Мухамеджан Каратаев, не отрываясь, смотрел на лицо акына, на его чуть подрагивающие веки. Он знал его молодым, когда голос певца был сильным, и на лице его было меньше морщин, и старость не гнула к земле плечи. Он смотрел на него, и ему казалось, что старик молодеет с каждой новой строкой, и голос становится звонче, на лице появляется румянец. Человек молодел в песне, он жил ею. Акын разговаривал со своими далекими собеседниками, словно они сидели за одним столом. Рука, как крыло птицы, металась над струнами, взлетала вверх, пальцы застывали у самого кончика уха, чтобы расслабленными и нежными снова упасть на домбру.

Девятый идет десяток…

Я, скромный Кенен-акын,

По праву друга и брата,

По праву моих седин

Гостей, посланцев раздолий,

Днепра, Донбасса, Карпат

Встречаю песней, хлеб-солью

Со всем Казахстаном в лад.

Переводчик сидел, подперев голову ладонями, и, покачиваясь в такт, старался уловить и запомнить ритм. Однако, когда Кенен кончил, он успел первым обнять старика в знак благодарности:

— Хорошо, очень хорошо! И все люди, которых собралось уже в комнате немало, зааплодировали — всем песня пришлась по душе, все они ее приняли. Это то, что они сами сказали бы украинскому народу. Кенен вышел на улицу, в сад, и за ним вышли остальные. Вокруг Темирказыка медленно поворачивался небосвод. В опустевшей комнате показался трехлетний внук Кенена. В руках у него была маленькая домбра, такая старенькая и вся в заклепках.

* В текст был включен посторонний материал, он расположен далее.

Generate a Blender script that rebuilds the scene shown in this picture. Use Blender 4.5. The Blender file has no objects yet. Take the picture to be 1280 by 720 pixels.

— И-ех, — радостно сказал внук, — и-еех! — и ударил ручонкой по струнам. Вбежала невестка, отобрала домбру и потащила мальчишку спать. Потом осторожно спрятала инструмент в шкаф. На старом сухом дереве ножом было вырезано: «Кішкентай Кенненін домбырасы». Именно на этой домбре маленький Кенен спел почти 70 лет назад своего знаменитого «Бозторгая». …В день открытия декады послание акына Кенена было напечатано на первой странице киевской газеты. Его прочла вся Украина.

* * *

Нет Кенена, нет Мухамеджана Каратаева, нет Алексея Брагина, нет моего незабвенного отца и некоторых других участников той встречи, свидетелем которой мне довелось быть много лет назад. Но песня живет и по сей день.